▸ **DATA SHOWN**:
━━━━━━━━━━━━━━━━━━━━

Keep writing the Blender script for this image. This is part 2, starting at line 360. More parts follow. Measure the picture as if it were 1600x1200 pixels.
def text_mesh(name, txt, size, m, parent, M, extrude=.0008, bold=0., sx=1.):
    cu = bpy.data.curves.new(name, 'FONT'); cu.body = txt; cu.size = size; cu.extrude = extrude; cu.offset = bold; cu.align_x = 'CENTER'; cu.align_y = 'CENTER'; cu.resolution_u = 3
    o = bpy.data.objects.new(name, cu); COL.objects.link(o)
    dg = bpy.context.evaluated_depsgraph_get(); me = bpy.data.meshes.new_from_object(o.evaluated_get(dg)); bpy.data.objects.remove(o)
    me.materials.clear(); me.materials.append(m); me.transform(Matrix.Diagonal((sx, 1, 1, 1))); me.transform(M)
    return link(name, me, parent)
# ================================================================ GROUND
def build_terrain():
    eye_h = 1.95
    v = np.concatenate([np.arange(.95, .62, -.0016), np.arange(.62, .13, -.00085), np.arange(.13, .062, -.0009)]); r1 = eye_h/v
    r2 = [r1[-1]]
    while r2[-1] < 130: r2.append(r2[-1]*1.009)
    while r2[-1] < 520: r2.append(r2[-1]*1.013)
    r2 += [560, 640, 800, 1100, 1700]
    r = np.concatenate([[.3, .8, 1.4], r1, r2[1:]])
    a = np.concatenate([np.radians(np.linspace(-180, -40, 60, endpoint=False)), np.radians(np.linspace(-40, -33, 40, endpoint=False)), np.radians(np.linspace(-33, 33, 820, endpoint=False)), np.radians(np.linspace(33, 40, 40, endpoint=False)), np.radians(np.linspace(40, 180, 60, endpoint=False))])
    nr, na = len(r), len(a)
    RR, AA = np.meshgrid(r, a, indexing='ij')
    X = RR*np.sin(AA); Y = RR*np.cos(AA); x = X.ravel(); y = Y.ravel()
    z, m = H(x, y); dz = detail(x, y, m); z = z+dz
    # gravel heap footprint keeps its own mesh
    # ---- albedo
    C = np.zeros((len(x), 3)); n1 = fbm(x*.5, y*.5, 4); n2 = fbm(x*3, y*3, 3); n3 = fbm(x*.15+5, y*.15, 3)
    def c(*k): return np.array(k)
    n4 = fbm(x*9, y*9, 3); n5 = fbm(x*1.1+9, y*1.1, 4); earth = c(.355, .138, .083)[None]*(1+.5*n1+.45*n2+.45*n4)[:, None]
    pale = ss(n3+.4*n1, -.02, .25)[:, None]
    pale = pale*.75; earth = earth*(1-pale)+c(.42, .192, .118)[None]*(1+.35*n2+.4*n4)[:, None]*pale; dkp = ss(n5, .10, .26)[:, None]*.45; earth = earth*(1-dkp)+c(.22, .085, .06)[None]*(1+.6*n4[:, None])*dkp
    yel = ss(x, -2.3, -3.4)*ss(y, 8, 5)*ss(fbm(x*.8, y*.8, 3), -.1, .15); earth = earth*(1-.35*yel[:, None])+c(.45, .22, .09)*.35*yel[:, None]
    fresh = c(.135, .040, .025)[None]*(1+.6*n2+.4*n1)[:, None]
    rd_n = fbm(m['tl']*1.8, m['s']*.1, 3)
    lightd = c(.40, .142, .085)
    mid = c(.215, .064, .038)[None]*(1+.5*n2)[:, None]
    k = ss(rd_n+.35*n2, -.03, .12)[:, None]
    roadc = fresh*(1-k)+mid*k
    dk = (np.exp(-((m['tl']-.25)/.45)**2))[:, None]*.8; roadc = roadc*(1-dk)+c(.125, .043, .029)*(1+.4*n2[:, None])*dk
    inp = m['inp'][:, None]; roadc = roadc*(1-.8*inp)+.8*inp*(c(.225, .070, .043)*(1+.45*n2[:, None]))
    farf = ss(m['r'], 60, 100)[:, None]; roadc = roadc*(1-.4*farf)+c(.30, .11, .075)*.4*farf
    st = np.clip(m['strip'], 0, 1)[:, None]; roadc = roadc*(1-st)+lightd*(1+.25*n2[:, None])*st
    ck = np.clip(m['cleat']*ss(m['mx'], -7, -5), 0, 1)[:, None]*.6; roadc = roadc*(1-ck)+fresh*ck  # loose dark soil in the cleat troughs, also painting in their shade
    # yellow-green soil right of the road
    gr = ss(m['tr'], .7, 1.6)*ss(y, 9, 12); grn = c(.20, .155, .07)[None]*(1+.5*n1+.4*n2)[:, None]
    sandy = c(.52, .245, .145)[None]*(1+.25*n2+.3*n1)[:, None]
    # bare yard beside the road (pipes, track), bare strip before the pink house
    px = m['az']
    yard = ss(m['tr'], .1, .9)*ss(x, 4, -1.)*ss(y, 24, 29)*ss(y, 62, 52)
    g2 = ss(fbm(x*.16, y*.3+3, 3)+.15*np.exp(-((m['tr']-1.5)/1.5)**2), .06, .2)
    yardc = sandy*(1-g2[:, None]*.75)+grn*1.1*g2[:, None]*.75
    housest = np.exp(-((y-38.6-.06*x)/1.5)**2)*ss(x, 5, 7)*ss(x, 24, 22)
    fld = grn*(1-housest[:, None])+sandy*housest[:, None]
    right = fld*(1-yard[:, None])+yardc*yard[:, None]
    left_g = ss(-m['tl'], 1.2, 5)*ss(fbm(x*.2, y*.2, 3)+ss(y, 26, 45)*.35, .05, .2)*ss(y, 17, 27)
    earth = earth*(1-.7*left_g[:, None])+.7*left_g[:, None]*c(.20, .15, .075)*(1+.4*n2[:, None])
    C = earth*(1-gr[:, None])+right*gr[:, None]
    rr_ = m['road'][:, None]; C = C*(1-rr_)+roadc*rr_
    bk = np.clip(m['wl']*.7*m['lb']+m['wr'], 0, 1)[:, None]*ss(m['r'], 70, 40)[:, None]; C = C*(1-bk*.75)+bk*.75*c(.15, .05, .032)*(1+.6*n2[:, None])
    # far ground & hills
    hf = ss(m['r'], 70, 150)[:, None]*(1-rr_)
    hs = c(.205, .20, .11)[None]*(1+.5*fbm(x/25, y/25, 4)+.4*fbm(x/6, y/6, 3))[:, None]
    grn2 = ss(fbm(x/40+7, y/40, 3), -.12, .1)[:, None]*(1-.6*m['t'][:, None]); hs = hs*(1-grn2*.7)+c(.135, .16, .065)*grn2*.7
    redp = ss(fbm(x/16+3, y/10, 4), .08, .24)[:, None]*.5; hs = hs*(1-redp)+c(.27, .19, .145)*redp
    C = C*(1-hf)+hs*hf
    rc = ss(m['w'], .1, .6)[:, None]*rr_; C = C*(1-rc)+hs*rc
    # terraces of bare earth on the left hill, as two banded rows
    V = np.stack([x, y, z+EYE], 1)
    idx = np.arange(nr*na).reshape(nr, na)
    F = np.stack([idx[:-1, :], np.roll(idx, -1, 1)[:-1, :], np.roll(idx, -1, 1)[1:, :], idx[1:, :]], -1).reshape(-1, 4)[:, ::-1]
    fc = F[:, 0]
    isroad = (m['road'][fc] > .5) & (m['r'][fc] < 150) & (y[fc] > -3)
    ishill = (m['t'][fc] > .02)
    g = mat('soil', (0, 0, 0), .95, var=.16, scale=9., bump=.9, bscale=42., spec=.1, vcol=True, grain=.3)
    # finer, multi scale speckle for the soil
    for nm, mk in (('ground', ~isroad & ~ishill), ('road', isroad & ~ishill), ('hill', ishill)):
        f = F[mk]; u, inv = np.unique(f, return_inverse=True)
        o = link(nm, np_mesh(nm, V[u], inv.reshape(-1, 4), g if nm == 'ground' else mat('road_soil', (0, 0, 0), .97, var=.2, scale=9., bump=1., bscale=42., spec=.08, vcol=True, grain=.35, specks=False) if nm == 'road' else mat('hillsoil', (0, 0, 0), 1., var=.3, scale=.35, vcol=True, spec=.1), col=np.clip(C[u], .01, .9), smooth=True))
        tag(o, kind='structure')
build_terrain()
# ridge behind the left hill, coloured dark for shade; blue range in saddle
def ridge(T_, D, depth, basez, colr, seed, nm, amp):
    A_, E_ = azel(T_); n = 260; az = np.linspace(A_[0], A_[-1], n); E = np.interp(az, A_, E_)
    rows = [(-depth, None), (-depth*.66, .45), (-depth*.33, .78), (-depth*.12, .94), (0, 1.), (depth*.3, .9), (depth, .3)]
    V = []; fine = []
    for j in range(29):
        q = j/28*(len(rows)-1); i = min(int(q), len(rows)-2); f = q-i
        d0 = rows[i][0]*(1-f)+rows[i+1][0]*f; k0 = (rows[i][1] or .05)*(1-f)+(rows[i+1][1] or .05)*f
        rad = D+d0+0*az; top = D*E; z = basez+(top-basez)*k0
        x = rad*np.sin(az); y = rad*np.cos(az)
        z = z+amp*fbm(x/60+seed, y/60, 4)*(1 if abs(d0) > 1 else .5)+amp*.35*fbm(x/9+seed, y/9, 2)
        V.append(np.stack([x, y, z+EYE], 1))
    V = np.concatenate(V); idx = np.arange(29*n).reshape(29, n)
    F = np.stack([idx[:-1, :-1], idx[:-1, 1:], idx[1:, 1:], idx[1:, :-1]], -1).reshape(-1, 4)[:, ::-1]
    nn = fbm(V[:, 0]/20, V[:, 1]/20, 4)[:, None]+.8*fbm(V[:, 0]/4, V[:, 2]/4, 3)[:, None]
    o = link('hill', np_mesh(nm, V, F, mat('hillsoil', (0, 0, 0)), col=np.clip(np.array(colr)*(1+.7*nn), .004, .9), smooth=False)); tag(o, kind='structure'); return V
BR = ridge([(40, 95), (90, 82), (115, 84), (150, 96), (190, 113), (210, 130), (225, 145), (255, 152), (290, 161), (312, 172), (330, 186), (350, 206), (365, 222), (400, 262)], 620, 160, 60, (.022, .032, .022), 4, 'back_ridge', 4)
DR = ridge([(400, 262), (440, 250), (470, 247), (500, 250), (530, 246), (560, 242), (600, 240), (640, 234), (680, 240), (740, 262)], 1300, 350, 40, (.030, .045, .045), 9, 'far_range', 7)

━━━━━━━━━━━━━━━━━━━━

▸ **YOUR OBJECTIVE**: Give only the number of lines in the data that hold the string "hillsoil".

▸ **EXERCISE RESULT**: 2